* BEGIN Data segment *

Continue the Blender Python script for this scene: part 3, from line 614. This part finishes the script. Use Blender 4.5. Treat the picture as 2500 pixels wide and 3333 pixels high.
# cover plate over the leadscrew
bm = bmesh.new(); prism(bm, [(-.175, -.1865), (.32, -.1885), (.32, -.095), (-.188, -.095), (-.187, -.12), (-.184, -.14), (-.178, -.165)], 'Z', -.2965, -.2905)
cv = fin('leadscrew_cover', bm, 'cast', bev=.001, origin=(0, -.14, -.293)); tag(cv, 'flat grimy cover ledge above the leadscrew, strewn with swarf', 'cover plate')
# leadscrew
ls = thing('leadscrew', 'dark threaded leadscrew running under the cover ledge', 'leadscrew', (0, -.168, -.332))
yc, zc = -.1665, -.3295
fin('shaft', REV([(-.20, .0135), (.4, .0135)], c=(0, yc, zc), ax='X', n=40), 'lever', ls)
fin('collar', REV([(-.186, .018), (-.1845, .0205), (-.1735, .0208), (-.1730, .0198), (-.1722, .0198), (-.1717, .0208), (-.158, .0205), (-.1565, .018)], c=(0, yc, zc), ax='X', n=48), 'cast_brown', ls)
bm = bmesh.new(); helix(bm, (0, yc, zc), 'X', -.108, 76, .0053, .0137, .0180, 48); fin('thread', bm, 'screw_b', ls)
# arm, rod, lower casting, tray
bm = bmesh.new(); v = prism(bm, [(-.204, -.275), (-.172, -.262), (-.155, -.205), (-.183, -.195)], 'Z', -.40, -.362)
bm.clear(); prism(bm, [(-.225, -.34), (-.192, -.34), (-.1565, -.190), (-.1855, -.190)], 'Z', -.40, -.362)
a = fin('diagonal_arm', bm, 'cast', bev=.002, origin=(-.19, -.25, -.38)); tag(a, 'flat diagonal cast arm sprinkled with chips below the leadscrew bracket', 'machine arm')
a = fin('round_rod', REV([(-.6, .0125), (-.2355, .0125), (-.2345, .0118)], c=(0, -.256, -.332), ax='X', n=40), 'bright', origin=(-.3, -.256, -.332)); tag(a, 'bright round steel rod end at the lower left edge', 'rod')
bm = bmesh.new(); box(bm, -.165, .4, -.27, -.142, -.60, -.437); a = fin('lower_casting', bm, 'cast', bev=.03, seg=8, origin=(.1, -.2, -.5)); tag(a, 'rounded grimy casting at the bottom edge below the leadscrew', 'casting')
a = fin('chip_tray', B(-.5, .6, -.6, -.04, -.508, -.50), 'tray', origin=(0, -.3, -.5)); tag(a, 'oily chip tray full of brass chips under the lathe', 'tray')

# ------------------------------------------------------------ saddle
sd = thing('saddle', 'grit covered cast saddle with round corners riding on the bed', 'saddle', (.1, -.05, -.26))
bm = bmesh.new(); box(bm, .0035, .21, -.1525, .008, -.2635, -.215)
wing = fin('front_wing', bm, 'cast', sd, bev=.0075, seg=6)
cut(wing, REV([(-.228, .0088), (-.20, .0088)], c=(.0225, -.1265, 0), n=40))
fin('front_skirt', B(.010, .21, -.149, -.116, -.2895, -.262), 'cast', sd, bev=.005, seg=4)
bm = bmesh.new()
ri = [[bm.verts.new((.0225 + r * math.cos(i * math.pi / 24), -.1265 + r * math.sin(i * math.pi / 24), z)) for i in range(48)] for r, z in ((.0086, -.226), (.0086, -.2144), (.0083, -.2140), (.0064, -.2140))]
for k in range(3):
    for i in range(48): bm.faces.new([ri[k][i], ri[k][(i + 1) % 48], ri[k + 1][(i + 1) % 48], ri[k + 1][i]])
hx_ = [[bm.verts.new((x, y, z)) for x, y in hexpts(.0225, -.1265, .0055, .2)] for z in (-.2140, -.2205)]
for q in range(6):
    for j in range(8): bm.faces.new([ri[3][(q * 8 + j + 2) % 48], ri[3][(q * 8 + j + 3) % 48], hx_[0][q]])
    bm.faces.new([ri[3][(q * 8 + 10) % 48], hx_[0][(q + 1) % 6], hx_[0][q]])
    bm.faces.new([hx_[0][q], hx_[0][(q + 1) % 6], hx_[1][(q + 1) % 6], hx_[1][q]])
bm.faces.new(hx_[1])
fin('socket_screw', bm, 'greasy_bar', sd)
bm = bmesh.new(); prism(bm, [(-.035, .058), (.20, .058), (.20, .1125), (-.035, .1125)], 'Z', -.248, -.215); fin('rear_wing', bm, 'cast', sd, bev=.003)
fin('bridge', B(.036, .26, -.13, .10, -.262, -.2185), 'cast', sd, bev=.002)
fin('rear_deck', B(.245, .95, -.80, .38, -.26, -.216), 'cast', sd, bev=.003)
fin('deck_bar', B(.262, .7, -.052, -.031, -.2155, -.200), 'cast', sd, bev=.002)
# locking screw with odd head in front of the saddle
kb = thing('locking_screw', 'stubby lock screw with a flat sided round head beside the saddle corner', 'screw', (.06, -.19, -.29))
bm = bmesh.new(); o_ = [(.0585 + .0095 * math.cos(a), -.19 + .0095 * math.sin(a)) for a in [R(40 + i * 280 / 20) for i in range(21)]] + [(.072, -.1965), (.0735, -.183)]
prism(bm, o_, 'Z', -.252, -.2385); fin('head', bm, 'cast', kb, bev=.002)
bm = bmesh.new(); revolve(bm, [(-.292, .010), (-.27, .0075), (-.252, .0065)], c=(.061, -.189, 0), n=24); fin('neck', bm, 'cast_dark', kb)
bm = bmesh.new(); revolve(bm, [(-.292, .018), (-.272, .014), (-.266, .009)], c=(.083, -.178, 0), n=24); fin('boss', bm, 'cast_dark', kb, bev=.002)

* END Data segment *

[Requirement] Extract all of the data exactly as written.

[Solved exercise]
Continue the Blender Python script for this scene: part 3, from line 614. This part finishes the script. Use Blender 4.5. Treat the picture as 2500 pixels wide and 3333 pixels high.
# cover plate over the leadscrew
bm = bmesh.new(); prism(bm, [(-.175, -.1865), (.32, -.1885), (.32, -.095), (-.188, -.095), (-.187, -.12), (-.184, -.14), (-.178, -.165)], 'Z', -.2965, -.2905)
cv = fin('leadscrew_cover', bm, 'cast', bev=.001, origin=(0, -.14, -.293)); tag(cv, 'flat grimy cover ledge above the leadscrew, strewn with swarf', 'cover plate')
# leadscrew
ls = thing('leadscrew', 'dark threaded leadscrew running under the cover ledge', 'leadscrew', (0, -.168, -.332))
yc, zc = -.1665, -.3295
fin('shaft', REV([(-.20, .0135), (.4, .0135)], c=(0, yc, zc), ax='X', n=40), 'lever', ls)
fin('collar', REV([(-.186, .018), (-.1845, .0205), (-.1735, .0208), (-.1730, .0198), (-.1722, .0198), (-.1717, .0208), (-.158, .0205), (-.1565, .018)], c=(0, yc, zc), ax='X', n=48), 'cast_brown', ls)
bm = bmesh.new(); helix(bm, (0, yc, zc), 'X', -.108, 76, .0053, .0137, .0180, 48); fin('thread', bm, 'screw_b', ls)
# arm, rod, lower casting, tray
bm = bmesh.new(); v = prism(bm, [(-.204, -.275), (-.172, -.262), (-.155, -.205), (-.183, -.195)], 'Z', -.40, -.362)
bm.clear(); prism(bm, [(-.225, -.34), (-.192, -.34), (-.1565, -.190), (-.1855, -.190)], 'Z', -.40, -.362)
a = fin('diagonal_arm', bm, 'cast', bev=.002, origin=(-.19, -.25, -.38)); tag(a, 'flat diagonal cast arm sprinkled with chips below the leadscrew bracket', 'machine arm')
a = fin('round_rod', REV([(-.6, .0125), (-.2355, .0125), (-.2345, .0118)], c=(0, -.256, -.332), ax='X', n=40), 'bright', origin=(-.3, -.256, -.332)); tag(a, 'bright round steel rod end at the lower left edge', 'rod')
bm = bmesh.new(); box(bm, -.165, .4, -.27, -.142, -.60, -.437); a = fin('lower_casting', bm, 'cast', bev=.03, seg=8, origin=(.1, -.2, -.5)); tag(a, 'rounded grimy casting at the bottom edge below the leadscrew', 'casting')
a = fin('chip_tray', B(-.5, .6, -.6, -.04, -.508, -.50), 'tray', origin=(0, -.3, -.5)); tag(a, 'oily chip tray full of brass chips under the lathe', 'tray')

# ------------------------------------------------------------ saddle
sd = thing('saddle', 'grit covered cast saddle with round corners riding on the bed', 'saddle', (.1, -.05, -.26))
bm = bmesh.new(); box(bm, .0035, .21, -.1525, .008, -.2635, -.215)
wing = fin('front_wing', bm, 'cast', sd, bev=.0075, seg=6)
cut(wing, REV([(-.228, .0088), (-.20, .0088)], c=(.0225, -.1265, 0), n=40))
fin('front_skirt', B(.010, .21, -.149, -.116, -.2895, -.262), 'cast', sd, bev=.005, seg=4)
bm = bmesh.new()
ri = [[bm.verts.new((.0225 + r * math.cos(i * math.pi / 24), -.1265 + r * math.sin(i * math.pi / 24), z)) for i in range(48)] for r, z in ((.0086, -.226), (.0086, -.2144), (.0083, -.2140), (.0064, -.2140))]
for k in range(3):
    for i in range(48): bm.faces.new([ri[k][i], ri[k][(i + 1) % 48], ri[k + 1][(i + 1) % 48], ri[k + 1][i]])
hx_ = [[bm.verts.new((x, y, z)) for x, y in hexpts(.0225, -.1265, .0055, .2)] for z in (-.2140, -.2205)]
for q in range(6):
    for j in range(8): bm.faces.new([ri[3][(q * 8 + j + 2) % 48], ri[3][(q * 8 + j + 3) % 48], hx_[0][q]])
    bm.faces.new([ri[3][(q * 8 + 10) % 48], hx_[0][(q + 1) % 6], hx_[0][q]])
    bm.faces.new([hx_[0][q], hx_[0][(q + 1) % 6], hx_[1][(q + 1) % 6], hx_[1][q]])
bm.faces.new(hx_[1])
fin('socket_screw', bm, 'greasy_bar', sd)
bm = bmesh.new(); prism(bm, [(-.035, .058), (.20, .058), (.20, .1125), (-.035, .1125)], 'Z', -.248, -.215); fin('rear_wing', bm, 'cast', sd, bev=.003)
fin('bridge', B(.036, .26, -.13, .10, -.262, -.2185), 'cast', sd, bev=.002)
fin('rear_deck', B(.245, .95, -.80, .38, -.26, -.216), 'cast', sd, bev=.003)
fin('deck_bar', B(.262, .7, -.052, -.031, -.2155, -.200), 'cast', sd, bev=.002)
# locking screw with odd head in front of the saddle
kb = thing('locking_screw', 'stubby lock screw with a flat sided round head beside the saddle corner', 'screw', (.06, -.19, -.29))
bm = bmesh.new(); o_ = [(.0585 + .0095 * math.cos(a), -.19 + .0095 * math.sin(a)) for a in [R(40 + i * 280 / 20) for i in range(21)]] + [(.072, -.1965), (.0735, -.183)]
prism(bm, o_, 'Z', -.252, -.2385); fin('head', bm, 'cast', kb, bev=.002)
bm = bmesh.new(); revolve(bm, [(-.292, .010), (-.27, .0075), (-.252, .0065)], c=(.061, -.189, 0), n=24); fin('neck', bm, 'cast_dark', kb)
bm = bmesh.new(); revolve(bm, [(-.292, .018), (-.272, .014), (-.266, .009)], c=(.083, -.178, 0), n=24); fin('boss', bm, 'cast_dark', kb, bev=.002)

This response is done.